__What is asked__:
Look at the data below and print exactly the lines from its first line through the line with "COL=bpy.context.collection"; the pictures stay out of the copy.

__Excerpted data__:
++++++++++
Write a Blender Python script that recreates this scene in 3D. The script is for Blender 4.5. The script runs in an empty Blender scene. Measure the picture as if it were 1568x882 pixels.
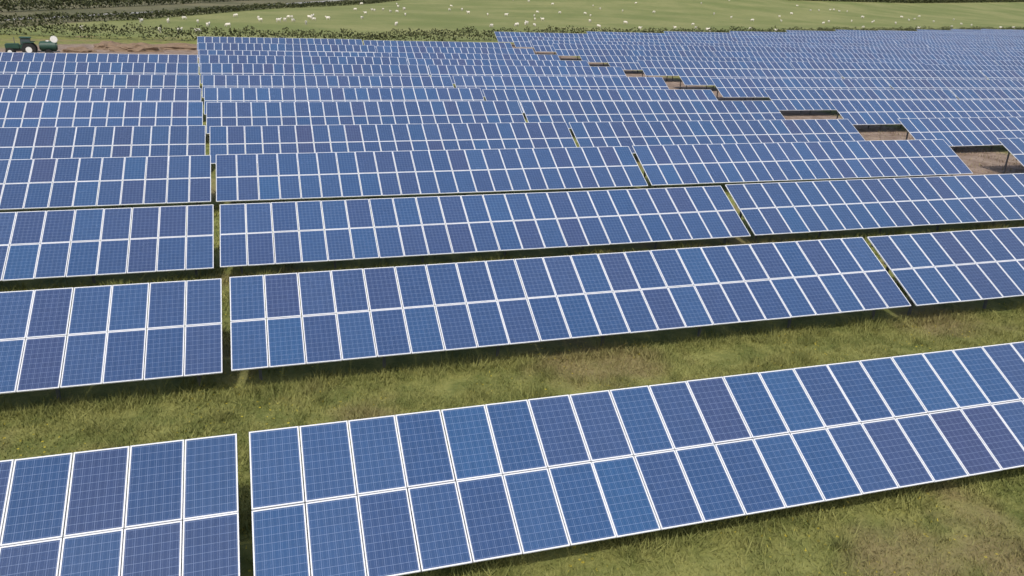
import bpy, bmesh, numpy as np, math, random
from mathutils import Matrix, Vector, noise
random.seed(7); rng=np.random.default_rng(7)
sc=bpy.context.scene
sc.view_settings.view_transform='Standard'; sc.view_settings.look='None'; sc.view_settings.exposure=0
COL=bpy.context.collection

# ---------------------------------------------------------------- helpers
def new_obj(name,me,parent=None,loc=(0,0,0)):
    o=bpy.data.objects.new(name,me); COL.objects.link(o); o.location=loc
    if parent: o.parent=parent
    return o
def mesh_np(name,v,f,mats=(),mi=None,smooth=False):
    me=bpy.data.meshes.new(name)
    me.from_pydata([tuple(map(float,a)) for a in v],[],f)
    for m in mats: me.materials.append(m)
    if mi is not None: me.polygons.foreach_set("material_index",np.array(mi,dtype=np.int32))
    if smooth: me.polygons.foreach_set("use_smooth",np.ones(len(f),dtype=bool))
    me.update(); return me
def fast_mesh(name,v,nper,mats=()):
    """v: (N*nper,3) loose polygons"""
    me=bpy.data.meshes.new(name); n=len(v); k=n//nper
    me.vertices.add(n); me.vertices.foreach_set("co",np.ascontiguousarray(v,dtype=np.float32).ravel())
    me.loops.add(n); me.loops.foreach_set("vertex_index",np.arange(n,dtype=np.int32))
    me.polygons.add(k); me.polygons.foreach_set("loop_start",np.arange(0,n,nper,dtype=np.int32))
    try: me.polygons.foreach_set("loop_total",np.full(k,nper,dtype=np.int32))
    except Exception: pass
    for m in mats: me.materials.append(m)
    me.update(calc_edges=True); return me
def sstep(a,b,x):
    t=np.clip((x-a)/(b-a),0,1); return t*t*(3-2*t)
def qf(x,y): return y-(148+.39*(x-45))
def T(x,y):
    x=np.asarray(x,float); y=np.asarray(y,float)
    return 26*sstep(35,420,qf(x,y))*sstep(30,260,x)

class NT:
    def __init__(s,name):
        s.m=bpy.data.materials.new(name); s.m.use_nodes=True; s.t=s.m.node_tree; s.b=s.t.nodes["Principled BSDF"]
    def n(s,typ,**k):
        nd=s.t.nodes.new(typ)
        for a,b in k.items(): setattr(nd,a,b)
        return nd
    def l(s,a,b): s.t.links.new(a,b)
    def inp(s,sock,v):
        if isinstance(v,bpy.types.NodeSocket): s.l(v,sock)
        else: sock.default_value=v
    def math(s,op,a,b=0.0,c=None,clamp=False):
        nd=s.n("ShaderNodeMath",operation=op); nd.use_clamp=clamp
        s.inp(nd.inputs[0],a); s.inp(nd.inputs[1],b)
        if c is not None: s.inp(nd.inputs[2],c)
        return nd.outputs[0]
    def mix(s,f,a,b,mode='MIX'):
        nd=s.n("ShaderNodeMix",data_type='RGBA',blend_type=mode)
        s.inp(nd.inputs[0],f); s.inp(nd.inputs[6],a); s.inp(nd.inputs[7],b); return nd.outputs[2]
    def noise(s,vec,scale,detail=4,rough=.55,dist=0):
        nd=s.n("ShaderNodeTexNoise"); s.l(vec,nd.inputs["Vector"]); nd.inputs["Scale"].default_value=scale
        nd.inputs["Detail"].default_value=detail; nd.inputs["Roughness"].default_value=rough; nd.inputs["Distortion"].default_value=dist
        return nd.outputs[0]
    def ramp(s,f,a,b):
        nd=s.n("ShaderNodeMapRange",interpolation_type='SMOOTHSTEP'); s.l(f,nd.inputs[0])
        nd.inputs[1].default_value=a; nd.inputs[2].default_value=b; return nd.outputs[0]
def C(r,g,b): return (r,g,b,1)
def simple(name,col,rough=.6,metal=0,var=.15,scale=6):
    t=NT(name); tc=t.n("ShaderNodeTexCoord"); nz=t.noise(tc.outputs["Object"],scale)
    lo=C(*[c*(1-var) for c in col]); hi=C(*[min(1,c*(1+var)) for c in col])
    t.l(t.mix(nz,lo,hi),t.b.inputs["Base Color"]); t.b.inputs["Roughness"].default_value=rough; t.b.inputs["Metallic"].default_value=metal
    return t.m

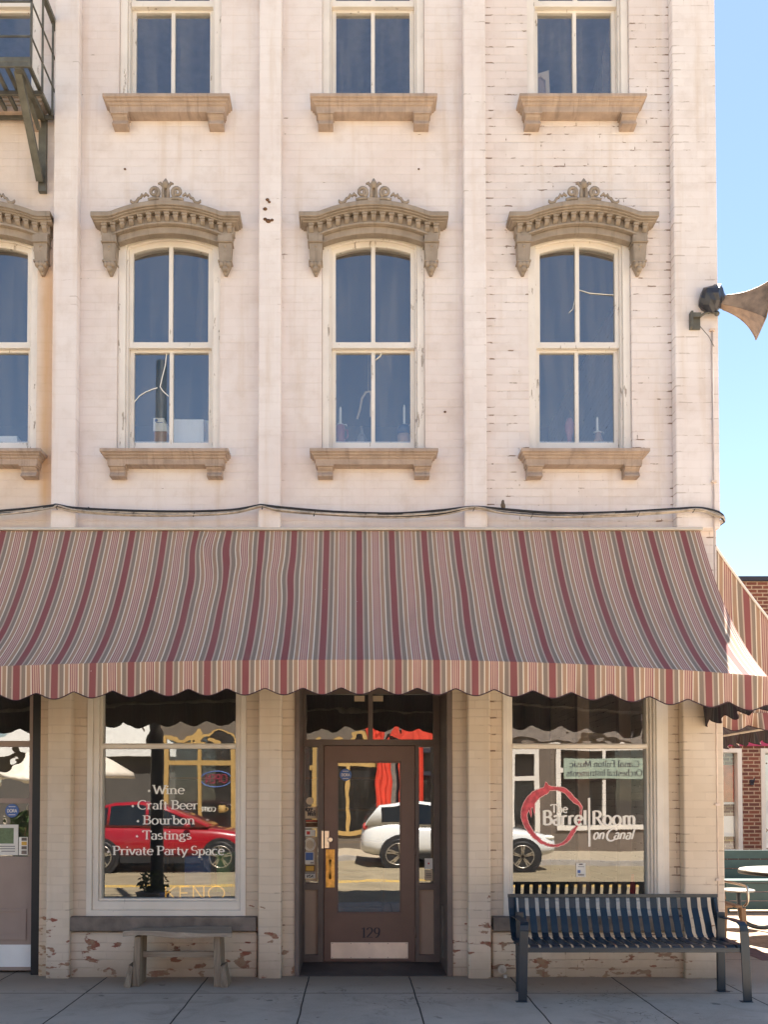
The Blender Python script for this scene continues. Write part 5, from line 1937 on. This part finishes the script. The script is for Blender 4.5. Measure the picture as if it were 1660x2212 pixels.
++++++++++
__Solution to the problem__:
Write a Blender Python script that recreates this scene in 3D. The script is for Blender 4.5. The script runs in an empty Blender scene. Measure the picture as if it were 1568x882 pixels.
import bpy, bmesh, numpy as np, math, random
from mathutils import Matrix, Vector, noise
random.seed(7); rng=np.random.default_rng(7)
sc=bpy.context.scene
sc.view_settings.view_transform='Standard'; sc.view_settings.look='None'; sc.view_settings.exposure=0
COL=bpy.context.collection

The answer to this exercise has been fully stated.